Igo Estrela/Metrópoles

Em outra frente, o presidente Luiz Inácio Lula da Silva (PT) assumiu o governo federal, em janeiro, prometendo ações concretas sobre o tema. Ainda em janeiro, a irmã de Marielle, Anielle Franco, assumiu o Ministério da Igualdade Racial. No Dia da Mulher, na última quarta-feira (8), Lula enviou à Câmara dos Deputados um projeto de lei que cria o Dia Nacional Marielle Franco, a ser comemorado em 14 de março.

Alinhado à proposta do presidente, o ministro Flávio Dino, da Justiça e Segurança Pública, tomou como tarefa pessoal a elucidação do caso: nas palavras dele, a resolução do crime é uma “questão de honra”. Em fevereiro, Dino determinou que a Polícia Federal entrasse na investigação, e designou o delegado Guilhermo Catramby para conduzir o inquérito na PF.

A decisão de Flávio Dino, no entanto, não representa uma federalização das investigações. Em 2020, dois anos após o assassinato, o Superior Tribunal de Justiça (STJ) rejeitou um pedido da Procuradoria-Geral da República (PGR) para o deslocamento do caso à Justiça Federal . O tribunal não concordou com a então PGR, Raquel Dodge, que havia apontado uma possível contaminação da apuração.

Ao Metrópoles o ministro detalhou que houve uma “determinação do presidente Lula no sentido de a PF atuar no caso”, e que o diálogo com o MP está “sendo proveitoso” para o processo.
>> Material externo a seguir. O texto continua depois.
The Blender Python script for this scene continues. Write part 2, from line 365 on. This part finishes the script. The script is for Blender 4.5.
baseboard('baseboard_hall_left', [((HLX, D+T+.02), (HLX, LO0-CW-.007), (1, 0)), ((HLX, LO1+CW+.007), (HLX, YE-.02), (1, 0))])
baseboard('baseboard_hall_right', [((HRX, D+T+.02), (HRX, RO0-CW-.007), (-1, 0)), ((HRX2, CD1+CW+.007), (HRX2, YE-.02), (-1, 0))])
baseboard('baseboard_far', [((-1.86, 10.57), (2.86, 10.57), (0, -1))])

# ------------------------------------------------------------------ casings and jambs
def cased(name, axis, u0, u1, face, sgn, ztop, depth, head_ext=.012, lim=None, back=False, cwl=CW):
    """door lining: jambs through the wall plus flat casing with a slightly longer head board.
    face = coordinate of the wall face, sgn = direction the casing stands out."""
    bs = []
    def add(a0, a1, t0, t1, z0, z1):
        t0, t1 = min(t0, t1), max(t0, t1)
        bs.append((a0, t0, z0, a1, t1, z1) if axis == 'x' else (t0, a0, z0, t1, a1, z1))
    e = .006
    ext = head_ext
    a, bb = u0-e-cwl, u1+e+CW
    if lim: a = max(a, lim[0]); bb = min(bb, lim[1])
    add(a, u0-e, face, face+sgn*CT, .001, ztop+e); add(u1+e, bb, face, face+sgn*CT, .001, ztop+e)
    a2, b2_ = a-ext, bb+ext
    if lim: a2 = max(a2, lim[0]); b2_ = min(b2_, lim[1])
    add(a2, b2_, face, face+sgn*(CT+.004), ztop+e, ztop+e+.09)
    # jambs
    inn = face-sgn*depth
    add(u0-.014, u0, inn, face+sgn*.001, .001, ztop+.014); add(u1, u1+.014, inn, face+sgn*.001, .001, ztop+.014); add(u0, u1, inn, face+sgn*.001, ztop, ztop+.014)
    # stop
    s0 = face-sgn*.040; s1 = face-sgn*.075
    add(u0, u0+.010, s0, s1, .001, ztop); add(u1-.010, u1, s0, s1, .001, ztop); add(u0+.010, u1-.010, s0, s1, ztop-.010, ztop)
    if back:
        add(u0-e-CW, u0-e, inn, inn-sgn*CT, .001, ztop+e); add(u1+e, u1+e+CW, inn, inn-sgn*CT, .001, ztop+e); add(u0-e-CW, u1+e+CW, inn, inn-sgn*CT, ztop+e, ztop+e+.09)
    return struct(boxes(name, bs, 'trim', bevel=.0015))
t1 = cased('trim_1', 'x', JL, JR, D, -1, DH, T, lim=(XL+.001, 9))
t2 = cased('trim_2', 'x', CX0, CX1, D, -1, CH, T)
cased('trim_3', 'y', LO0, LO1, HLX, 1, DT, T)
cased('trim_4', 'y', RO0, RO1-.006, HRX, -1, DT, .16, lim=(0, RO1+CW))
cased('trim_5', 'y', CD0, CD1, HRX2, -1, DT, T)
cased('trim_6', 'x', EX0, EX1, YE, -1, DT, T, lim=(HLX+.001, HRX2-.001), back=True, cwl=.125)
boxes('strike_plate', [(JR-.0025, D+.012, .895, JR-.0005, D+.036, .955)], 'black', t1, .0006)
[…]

“A PF também está realizando suas próprias diligências e o que eu posso afirmar é que o trabalho está evoluindo bem”. Como as investigações correm em sigilo, o ministro informou que não é possível antecipar ou atualizar qualquer passo. Contudo, garante o comprometimento com a conclusão das investigações.

“Eu posso afirmar à sociedade, família e amigos da Marielle que a PF está trabalhando para que nós possamos ajudar no esclarecimento definitivo deste terrível crime”. Ele frisou que ainda não é possível fixar um prazo para novas atualizações ou finalização do caso. “Mas eu posso afirmar que há prioridade, há uma equipe dedicada na PF só para isso”.

Passos lentos na Justiça

A professora de direito Luisa Ferreira, pesquisadora do Núcleo de Estudos sobre o Crime e a Pena da Fundação Getulio Vargas (FGV), explica que a proposta de Dino é, na verdade, uma “união de forças”, uma vez que ainda não está claro, judicialmente, que não se trata de um caso de competência da PF.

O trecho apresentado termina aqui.